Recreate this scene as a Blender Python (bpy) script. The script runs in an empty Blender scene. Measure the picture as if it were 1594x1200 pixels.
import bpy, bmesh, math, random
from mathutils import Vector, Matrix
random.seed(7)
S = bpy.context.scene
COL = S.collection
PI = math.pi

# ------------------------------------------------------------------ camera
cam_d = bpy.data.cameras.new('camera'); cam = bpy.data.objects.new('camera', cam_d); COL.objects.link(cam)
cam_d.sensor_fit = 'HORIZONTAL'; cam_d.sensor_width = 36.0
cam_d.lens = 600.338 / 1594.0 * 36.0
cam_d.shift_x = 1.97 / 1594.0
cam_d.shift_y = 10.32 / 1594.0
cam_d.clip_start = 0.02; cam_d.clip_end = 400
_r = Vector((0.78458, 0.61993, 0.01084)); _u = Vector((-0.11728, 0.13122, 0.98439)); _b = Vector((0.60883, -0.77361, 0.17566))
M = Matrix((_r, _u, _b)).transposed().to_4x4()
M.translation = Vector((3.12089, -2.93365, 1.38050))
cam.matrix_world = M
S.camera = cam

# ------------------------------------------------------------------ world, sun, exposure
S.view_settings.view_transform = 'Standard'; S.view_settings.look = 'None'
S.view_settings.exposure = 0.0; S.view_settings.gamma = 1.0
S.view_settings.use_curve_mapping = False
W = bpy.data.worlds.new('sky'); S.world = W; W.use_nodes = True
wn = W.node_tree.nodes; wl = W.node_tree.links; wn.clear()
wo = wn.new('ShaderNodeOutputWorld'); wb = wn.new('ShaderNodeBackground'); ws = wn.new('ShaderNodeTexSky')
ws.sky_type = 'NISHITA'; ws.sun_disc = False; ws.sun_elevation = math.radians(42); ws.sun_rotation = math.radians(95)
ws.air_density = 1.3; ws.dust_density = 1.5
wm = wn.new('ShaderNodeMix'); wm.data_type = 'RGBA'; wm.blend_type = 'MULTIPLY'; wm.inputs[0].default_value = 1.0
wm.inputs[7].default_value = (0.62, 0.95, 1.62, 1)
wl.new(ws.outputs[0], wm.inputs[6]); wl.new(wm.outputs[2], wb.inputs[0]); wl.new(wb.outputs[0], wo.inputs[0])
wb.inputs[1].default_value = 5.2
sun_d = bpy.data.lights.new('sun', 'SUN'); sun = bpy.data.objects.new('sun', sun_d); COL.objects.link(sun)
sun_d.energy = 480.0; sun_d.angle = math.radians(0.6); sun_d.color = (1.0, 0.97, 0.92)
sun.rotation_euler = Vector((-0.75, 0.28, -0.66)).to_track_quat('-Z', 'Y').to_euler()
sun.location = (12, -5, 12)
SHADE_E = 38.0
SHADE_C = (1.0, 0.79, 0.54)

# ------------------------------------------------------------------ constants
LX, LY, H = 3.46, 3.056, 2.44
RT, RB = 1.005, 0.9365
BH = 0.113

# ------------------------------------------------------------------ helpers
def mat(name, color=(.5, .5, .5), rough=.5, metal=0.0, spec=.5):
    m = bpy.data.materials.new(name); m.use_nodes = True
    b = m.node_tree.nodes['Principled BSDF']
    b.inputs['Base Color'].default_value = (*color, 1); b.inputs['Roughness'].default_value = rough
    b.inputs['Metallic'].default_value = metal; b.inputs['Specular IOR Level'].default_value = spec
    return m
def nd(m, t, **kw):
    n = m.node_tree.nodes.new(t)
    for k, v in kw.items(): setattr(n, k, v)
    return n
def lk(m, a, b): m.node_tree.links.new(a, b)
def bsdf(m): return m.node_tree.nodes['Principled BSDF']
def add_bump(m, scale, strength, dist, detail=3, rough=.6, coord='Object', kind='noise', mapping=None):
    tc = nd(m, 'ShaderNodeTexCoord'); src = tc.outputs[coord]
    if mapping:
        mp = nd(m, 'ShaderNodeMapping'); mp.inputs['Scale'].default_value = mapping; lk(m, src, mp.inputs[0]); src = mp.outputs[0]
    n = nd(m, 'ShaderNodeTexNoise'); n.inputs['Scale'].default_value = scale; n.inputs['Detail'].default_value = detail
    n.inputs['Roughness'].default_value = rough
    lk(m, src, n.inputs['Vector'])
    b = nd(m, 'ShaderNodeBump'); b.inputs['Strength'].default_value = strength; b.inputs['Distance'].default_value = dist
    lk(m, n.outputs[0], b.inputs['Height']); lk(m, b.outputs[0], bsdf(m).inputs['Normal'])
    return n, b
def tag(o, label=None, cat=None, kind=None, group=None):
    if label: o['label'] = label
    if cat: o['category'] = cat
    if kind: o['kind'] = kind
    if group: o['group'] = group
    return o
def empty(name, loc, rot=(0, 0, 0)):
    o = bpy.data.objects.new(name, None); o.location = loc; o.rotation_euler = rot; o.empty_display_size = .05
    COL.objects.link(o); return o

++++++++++

Only the lines from the first line of the material above through the line that contains "S.camera = cam" should be quoted, each one exactly.

* **Full solution**:
Recreate this scene as a Blender Python (bpy) script. The script runs in an empty Blender scene. Measure the picture as if it were 1594x1200 pixels.
import bpy, bmesh, math, random
from mathutils import Vector, Matrix
random.seed(7)
S = bpy.context.scene
COL = S.collection
PI = math.pi

# ------------------------------------------------------------------ camera
cam_d = bpy.data.cameras.new('camera'); cam = bpy.data.objects.new('camera', cam_d); COL.objects.link(cam)
cam_d.sensor_fit = 'HORIZONTAL'; cam_d.sensor_width = 36.0
cam_d.lens = 600.338 / 1594.0 * 36.0
cam_d.shift_x = 1.97 / 1594.0
cam_d.shift_y = 10.32 / 1594.0
cam_d.clip_start = 0.02; cam_d.clip_end = 400
_r = Vector((0.78458, 0.61993, 0.01084)); _u = Vector((-0.11728, 0.13122, 0.98439)); _b = Vector((0.60883, -0.77361, 0.17566))
M = Matrix((_r, _u, _b)).transposed().to_4x4()
M.translation = Vector((3.12089, -2.93365, 1.38050))
cam.matrix_world = M
S.camera = cam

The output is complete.